Lacombe to do a head count this year

Most recent population numbers are three years old

Fast-growing Lacombe is going to do its first municipal census since 2014.

The last population count for Lacombe was done as part of the federal census, which is done every five years. The last was done in 2016 and pegged the population at 13,057.

The 2016 federal census showed that Lacombe had solid growth over the previous five years. Lacombe’s population was up 11.5 per cent from the 11,707 counted in 2011.

“One of the main reasons to complete a census is to have the most accurate and most current numbers to allow a municipality to maximize their gain from grant funding,” said Diane Piché, director of corporate services, told city council on Monday.

Lacombe receives about $210 in per capita grants. The population count would only have to grow by 167 people to cover the cost of the census, said Piché.

Additional grant money will not arrive until 2020 so council had to vote to set aside $35,000 in this year’s budget to do a census.

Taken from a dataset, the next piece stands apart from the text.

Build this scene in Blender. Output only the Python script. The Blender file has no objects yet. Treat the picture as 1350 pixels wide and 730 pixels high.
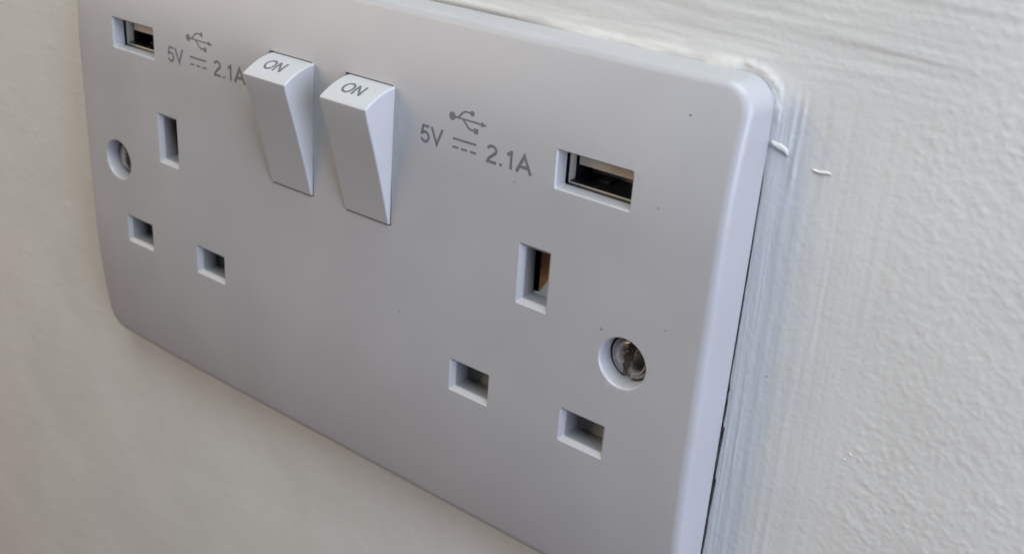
import bpy, bmesh, math, random
import numpy as np
from mathutils import Matrix, Vector

# ------------------------------------------------------------------ camera
# working units are millimetres on the faceplate: x right, y up, z out of the wall
MM = 0.001
def W(x, y, z):                       # plate millimetres -> world metres
    return (x * MM, -z * MM, y * MM)

scene = bpy.context.scene
C = scene.collection
CAM = (131.46, 77.194, 125.743)
RC = ((0.7883568, 0.0651082, -0.6117634),
      (0.2995599, -0.9091676, 0.2892716),
      (-0.5373615, -0.4113090, -0.7362523))      # rows: camera right, down, forward
cd = bpy.data.cameras.new('camera'); cam = bpy.data.objects.new('camera', cd); C.objects.link(cam)
def wv(v): return Vector((v[0], -v[2], v[1]))
xr = wv(RC[0]); up = -wv(RC[1]); bk = -wv(RC[2])
M = Matrix((xr, up, bk)).transposed().to_4x4()
M.translation = Vector(W(*CAM))
cam.matrix_world = M
cd.sensor_width = 36.0; cd.sensor_fit = 'HORIZONTAL'
cd.lens = 1487.4 / 1350 * 36
cd.clip_start = 0.005; cd.clip_end = 50
cd.dof.use_dof = True; cd.dof.focus_distance = 0.172; cd.dof.aperture_fstop = 34
scene.camera = cam

# ------------------------------------------------------------------ light
world = bpy.data.worlds.new('World'); scene.world = world; world.use_nodes = True
bg = world.node_tree.nodes['Background']
bg.inputs[0].default_value = (1.0, 0.93, 0.86, 1); bg.inputs[1].default_value = 0.02

def area(name, loc, target, sx, sy, power, col):
    l = bpy.data.lights.new(name, 'AREA'); l.shape = 'RECTANGLE'; l.size = sx; l.size_y = sy
    l.energy = power; l.color = col
    o = bpy.data.objects.new(name, l); C.objects.link(o)
    o.location = loc
    o.rotation_euler = (Vector(target) - Vector(loc)).to_track_quat('-Z', 'Y').to_euler()
    return o
area('ceiling_glow', (0.11, -0.138, 0.41), (0, 0, 0), 0.35, 0.25, 1.95, (0.83, 0.94, 1.0))
area('window_light', (0.50, -0.125, 0.09), (0, 0, 0), 0.3, 0.4, 2.75, (0.70, 0.78, 1.0))
area('room_light', (-0.7, -0.6, 0.3), (-0.1, 0, 0), 0.6, 0.6, 4.5, (1.0, 0.81, 0.64))
scene.view_settings.view_transform = 'Standard'
scene.view_settings.look = 'None'
scene.view_settings.exposure = 0.0
scene.view_settings.gamma = 1.0
scene.render.engine = 'CYCLES'
scene.cycles.max_bounces = 10
scene.cycles.diffuse_bounces = 6

# ------------------------------------------------------------------ materials
def mat(name, col, rough=0.5, metal=0.0, spec=0.5, bump=0.0, bscale=2000.0, var=0.0, vscale=60.0, rvar=0.0):
    m = bpy.data.materials.new(name); m.use_nodes = True
    nt = m.node_tree; b = nt.nodes['Principled BSDF']
    b.inputs['Base Color'].default_value = (*col, 1)
    b.inputs['Roughness'].default_value = rough
    b.inputs['Metallic'].default_value = metal
    b.inputs['Specular IOR Level'].default_value = spec
    tc = nt.nodes.new('ShaderNodeTexCoord')
    if bump:
        n = nt.nodes.new('ShaderNodeTexNoise'); n.inputs['Scale'].default_value = bscale; n.inputs['Detail'].default_value = 4
        nt.links.new(tc.outputs['Object'], n.inputs['Vector'])
        bp = nt.nodes.new('ShaderNodeBump'); bp.inputs['Strength'].default_value = bump; bp.inputs['Distance'].default_value = 0.0001
        nt.links.new(n.outputs['Fac'], bp.inputs['Height']); nt.links.new(bp.outputs['Normal'], b.inputs['Normal'])
    if var or rvar:
        n = nt.nodes.new('ShaderNodeTexNoise'); n.inputs['Scale'].default_value = vscale; n.inputs['Detail'].default_value = 6
        nt.links.new(tc.outputs['Object'], n.inputs['Vector'])
        if var:
            r = nt.nodes.new('ShaderNodeMapRange')
            r.inputs[1].default_value = 0.3; r.inputs[2].default_value = 0.7
            r.inputs[3].default_value = 1 - var; r.inputs[4].default_value = 1 + var
            nt.links.new(n.outputs['Fac'], r.inputs[0])
            mx = nt.nodes.new('ShaderNodeVectorMath'); mx.operation = 'SCALE'
            mx.inputs[0].default_value = col; nt.links.new(r.outputs[0], mx.inputs['Scale'])
            nt.links.new(mx.outputs[0], b.inputs['Base Color'])
        if rvar:
            r = nt.nodes.new('ShaderNodeMapRange')
            r.inputs[1].default_value = 0.3; r.inputs[2].default_value = 0.7
            r.inputs[3].default_value = rough - rvar; r.inputs[4].default_value = rough + rvar
            nt.links.new(n.outputs['Fac'], r.inputs[0]); nt.links.new(r.outputs[0], b.inputs['Roughness'])
    return m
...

City staff are pretty sure the population has increased since the last census. There were 5,531 dwellings identified in a “desktop” count of houses, apartments, condos, multiplex and secondary suites.

An average of 2.7 people per household live in Lacombe based on population divided by dwellings in the last census.

Using that math, the population of Lacombe could be well over 14,000.

“That would be a significant increase in grant funding for the city,” she said.

Chief administrative officer Matthew Goudy said the city must provide the infrastructure necessary for its population so if the count is low the municipality is not getting all the money it should to maintain that infrastructure.

Lacombe plans to use census software, which allows for online census responses with traditional door-to-door head counts.

Airdrie has used the software and found 73 per cent success rate for the online census, which meant a lot less door knocking for enumerators.

Lacombe used the same software in 2014 and got a 30 per cent response. That number is expected to go up as more people go online regularly. April 2 will be the official census date and final numbers must be submitted to the province by Sept. 1.